- _YOUR GOAL_:
Would you return all of this data exactly, leaving nothing out?

- _GIVEN MATERIAL_:
"""
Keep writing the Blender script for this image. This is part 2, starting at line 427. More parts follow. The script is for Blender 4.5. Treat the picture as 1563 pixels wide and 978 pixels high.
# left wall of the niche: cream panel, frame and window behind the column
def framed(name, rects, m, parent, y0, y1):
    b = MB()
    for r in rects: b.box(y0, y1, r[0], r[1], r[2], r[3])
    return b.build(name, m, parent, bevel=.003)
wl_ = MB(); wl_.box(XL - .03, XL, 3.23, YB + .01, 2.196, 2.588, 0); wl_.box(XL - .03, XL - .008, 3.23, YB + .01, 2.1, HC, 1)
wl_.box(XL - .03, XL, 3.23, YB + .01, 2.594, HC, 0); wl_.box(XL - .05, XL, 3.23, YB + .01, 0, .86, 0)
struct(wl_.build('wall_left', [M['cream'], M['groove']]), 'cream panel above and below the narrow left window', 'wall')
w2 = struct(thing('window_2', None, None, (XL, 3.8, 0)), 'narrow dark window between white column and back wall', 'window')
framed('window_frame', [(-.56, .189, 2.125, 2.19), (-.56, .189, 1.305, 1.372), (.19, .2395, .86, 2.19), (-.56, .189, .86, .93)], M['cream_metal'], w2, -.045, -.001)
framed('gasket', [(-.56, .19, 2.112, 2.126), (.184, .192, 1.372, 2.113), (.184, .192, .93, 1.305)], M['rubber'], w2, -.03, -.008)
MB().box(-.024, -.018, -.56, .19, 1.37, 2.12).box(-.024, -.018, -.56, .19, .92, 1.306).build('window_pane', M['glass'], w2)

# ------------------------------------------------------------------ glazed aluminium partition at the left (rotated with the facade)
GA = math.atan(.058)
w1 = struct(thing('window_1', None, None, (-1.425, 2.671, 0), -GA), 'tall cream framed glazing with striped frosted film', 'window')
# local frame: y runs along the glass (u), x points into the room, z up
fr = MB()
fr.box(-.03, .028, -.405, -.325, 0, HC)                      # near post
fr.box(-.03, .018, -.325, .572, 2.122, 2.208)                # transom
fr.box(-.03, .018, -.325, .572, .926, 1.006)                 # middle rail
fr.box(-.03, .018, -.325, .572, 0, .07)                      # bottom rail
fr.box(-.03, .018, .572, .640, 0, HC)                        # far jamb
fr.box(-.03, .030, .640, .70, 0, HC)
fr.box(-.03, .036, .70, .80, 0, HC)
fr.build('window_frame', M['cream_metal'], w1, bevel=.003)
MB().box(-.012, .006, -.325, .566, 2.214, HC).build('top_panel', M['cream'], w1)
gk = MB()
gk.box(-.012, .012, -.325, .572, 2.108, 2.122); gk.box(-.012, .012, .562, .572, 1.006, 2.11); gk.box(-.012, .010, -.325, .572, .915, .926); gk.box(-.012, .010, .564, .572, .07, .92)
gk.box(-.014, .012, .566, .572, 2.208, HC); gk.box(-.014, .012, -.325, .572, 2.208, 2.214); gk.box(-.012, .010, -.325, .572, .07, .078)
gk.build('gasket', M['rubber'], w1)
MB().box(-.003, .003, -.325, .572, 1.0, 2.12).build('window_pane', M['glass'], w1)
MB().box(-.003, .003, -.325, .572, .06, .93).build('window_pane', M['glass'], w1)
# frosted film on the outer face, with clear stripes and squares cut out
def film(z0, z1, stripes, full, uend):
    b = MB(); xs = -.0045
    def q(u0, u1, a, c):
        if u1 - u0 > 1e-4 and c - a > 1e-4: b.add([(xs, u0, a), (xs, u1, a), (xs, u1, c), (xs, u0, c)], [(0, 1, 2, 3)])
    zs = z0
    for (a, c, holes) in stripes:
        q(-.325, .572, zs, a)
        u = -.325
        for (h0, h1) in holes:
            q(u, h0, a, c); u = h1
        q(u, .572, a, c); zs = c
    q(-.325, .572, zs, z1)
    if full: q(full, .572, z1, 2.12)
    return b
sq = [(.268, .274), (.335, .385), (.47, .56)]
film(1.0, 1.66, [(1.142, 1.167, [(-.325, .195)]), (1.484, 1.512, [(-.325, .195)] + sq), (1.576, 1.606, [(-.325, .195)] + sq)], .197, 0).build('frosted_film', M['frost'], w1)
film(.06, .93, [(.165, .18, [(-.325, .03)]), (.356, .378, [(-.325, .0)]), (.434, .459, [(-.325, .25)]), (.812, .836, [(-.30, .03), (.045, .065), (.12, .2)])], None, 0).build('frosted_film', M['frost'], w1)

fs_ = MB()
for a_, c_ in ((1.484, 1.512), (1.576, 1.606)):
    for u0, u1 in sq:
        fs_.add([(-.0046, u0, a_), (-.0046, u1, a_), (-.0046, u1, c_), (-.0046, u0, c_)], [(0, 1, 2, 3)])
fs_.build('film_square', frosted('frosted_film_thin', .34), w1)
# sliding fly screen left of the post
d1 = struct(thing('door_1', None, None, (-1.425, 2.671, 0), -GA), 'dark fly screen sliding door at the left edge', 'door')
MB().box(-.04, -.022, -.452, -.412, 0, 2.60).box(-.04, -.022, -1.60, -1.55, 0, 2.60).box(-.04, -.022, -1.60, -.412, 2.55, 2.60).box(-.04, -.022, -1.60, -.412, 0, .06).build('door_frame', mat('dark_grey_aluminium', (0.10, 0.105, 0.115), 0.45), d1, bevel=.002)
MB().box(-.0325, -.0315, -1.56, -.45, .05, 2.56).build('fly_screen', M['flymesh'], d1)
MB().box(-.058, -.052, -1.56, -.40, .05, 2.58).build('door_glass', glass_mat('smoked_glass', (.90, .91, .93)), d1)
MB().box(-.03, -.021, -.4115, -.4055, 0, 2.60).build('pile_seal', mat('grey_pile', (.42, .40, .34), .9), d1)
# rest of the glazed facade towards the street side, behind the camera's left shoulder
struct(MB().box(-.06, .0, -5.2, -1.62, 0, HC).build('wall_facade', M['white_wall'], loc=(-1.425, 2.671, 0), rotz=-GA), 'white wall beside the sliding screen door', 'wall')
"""
- _TASK RESPONSE_:
Keep writing the Blender script for this image. This is part 2, starting at line 427. More parts follow. The script is for Blender 4.5. Treat the picture as 1563 pixels wide and 978 pixels high.
# left wall of the niche: cream panel, frame and window behind the column
def framed(name, rects, m, parent, y0, y1):
    b = MB()
    for r in rects: b.box(y0, y1, r[0], r[1], r[2], r[3])
    return b.build(name, m, parent, bevel=.003)
wl_ = MB(); wl_.box(XL - .03, XL, 3.23, YB + .01, 2.196, 2.588, 0); wl_.box(XL - .03, XL - .008, 3.23, YB + .01, 2.1, HC, 1)
wl_.box(XL - .03, XL, 3.23, YB + .01, 2.594, HC, 0); wl_.box(XL - .05, XL, 3.23, YB + .01, 0, .86, 0)
struct(wl_.build('wall_left', [M['cream'], M['groove']]), 'cream panel above and below the narrow left window', 'wall')
w2 = struct(thing('window_2', None, None, (XL, 3.8, 0)), 'narrow dark window between white column and back wall', 'window')
framed('window_frame', [(-.56, .189, 2.125, 2.19), (-.56, .189, 1.305, 1.372), (.19, .2395, .86, 2.19), (-.56, .189, .86, .93)], M['cream_metal'], w2, -.045, -.001)
framed('gasket', [(-.56, .19, 2.112, 2.126), (.184, .192, 1.372, 2.113), (.184, .192, .93, 1.305)], M['rubber'], w2, -.03, -.008)
MB().box(-.024, -.018, -.56, .19, 1.37, 2.12).box(-.024, -.018, -.56, .19, .92, 1.306).build('window_pane', M['glass'], w2)

# ------------------------------------------------------------------ glazed aluminium partition at the left (rotated with the facade)
GA = math.atan(.058)
w1 = struct(thing('window_1', None, None, (-1.425, 2.671, 0), -GA), 'tall cream framed glazing with striped frosted film', 'window')
# local frame: y runs along the glass (u), x points into the room, z up
fr = MB()
fr.box(-.03, .028, -.405, -.325, 0, HC)                      # near post
fr.box(-.03, .018, -.325, .572, 2.122, 2.208)                # transom
fr.box(-.03, .018, -.325, .572, .926, 1.006)                 # middle rail
fr.box(-.03, .018, -.325, .572, 0, .07)                      # bottom rail
fr.box(-.03, .018, .572, .640, 0, HC)                        # far jamb
fr.box(-.03, .030, .640, .70, 0, HC)
fr.box(-.03, .036, .70, .80, 0, HC)
fr.build('window_frame', M['cream_metal'], w1, bevel=.003)
MB().box(-.012, .006, -.325, .566, 2.214, HC).build('top_panel', M['cream'], w1)
gk = MB()
gk.box(-.012, .012, -.325, .572, 2.108, 2.122); gk.box(-.012, .012, .562, .572, 1.006, 2.11); gk.box(-.012, .010, -.325, .572, .915, .926); gk.box(-.012, .010, .564, .572, .07, .92)
gk.box(-.014, .012, .566, .572, 2.208, HC); gk.box(-.014, .012, -.325, .572, 2.208, 2.214); gk.box(-.012, .010, -.325, .572, .07, .078)
gk.build('gasket', M['rubber'], w1)
MB().box(-.003, .003, -.325, .572, 1.0, 2.12).build('window_pane', M['glass'], w1)
MB().box(-.003, .003, -.325, .572, .06, .93).build('window_pane', M['glass'], w1)
# frosted film on the outer face, with clear stripes and squares cut out
def film(z0, z1, stripes, full, uend):
    b = MB(); xs = -.0045
    def q(u0, u1, a, c):
        if u1 - u0 > 1e-4 and c - a > 1e-4: b.add([(xs, u0, a), (xs, u1, a), (xs, u1, c), (xs, u0, c)], [(0, 1, 2, 3)])
    zs = z0
    for (a, c, holes) in stripes:
        q(-.325, .572, zs, a)
        u = -.325
        for (h0, h1) in holes:
            q(u, h0, a, c); u = h1
        q(u, .572, a, c); zs = c
    q(-.325, .572, zs, z1)
    if full: q(full, .572, z1, 2.12)
    return b
sq = [(.268, .274), (.335, .385), (.47, .56)]
film(1.0, 1.66, [(1.142, 1.167, [(-.325, .195)]), (1.484, 1.512, [(-.325, .195)] + sq), (1.576, 1.606, [(-.325, .195)] + sq)], .197, 0).build('frosted_film', M['frost'], w1)
film(.06, .93, [(.165, .18, [(-.325, .03)]), (.356, .378, [(-.325, .0)]), (.434, .459, [(-.325, .25)]), (.812, .836, [(-.30, .03), (.045, .065), (.12, .2)])], None, 0).build('frosted_film', M['frost'], w1)

fs_ = MB()
for a_, c_ in ((1.484, 1.512), (1.576, 1.606)):
    for u0, u1 in sq:
        fs_.add([(-.0046, u0, a_), (-.0046, u1, a_), (-.0046, u1, c_), (-.0046, u0, c_)], [(0, 1, 2, 3)])
fs_.build('film_square', frosted('frosted_film_thin', .34), w1)
# sliding fly screen left of the post
d1 = struct(thing('door_1', None, None, (-1.425, 2.671, 0), -GA), 'dark fly screen sliding door at the left edge', 'door')
MB().box(-.04, -.022, -.452, -.412, 0, 2.60).box(-.04, -.022, -1.60, -1.55, 0, 2.60).box(-.04, -.022, -1.60, -.412, 2.55, 2.60).box(-.04, -.022, -1.60, -.412, 0, .06).build('door_frame', mat('dark_grey_aluminium', (0.10, 0.105, 0.115), 0.45), d1, bevel=.002)
MB().box(-.0325, -.0315, -1.56, -.45, .05, 2.56).build('fly_screen', M['flymesh'], d1)
MB().box(-.058, -.052, -1.56, -.40, .05, 2.58).build('door_glass', glass_mat('smoked_glass', (.90, .91, .93)), d1)
MB().box(-.03, -.021, -.4115, -.4055, 0, 2.60).build('pile_seal', mat('grey_pile', (.42, .40, .34), .9), d1)
# rest of the glazed facade towards the street side, behind the camera's left shoulder
struct(MB().box(-.06, .0, -5.2, -1.62, 0, HC).build('wall_facade', M['white_wall'], loc=(-1.425, 2.671, 0), rotz=-GA), 'white wall beside the sliding screen door', 'wall')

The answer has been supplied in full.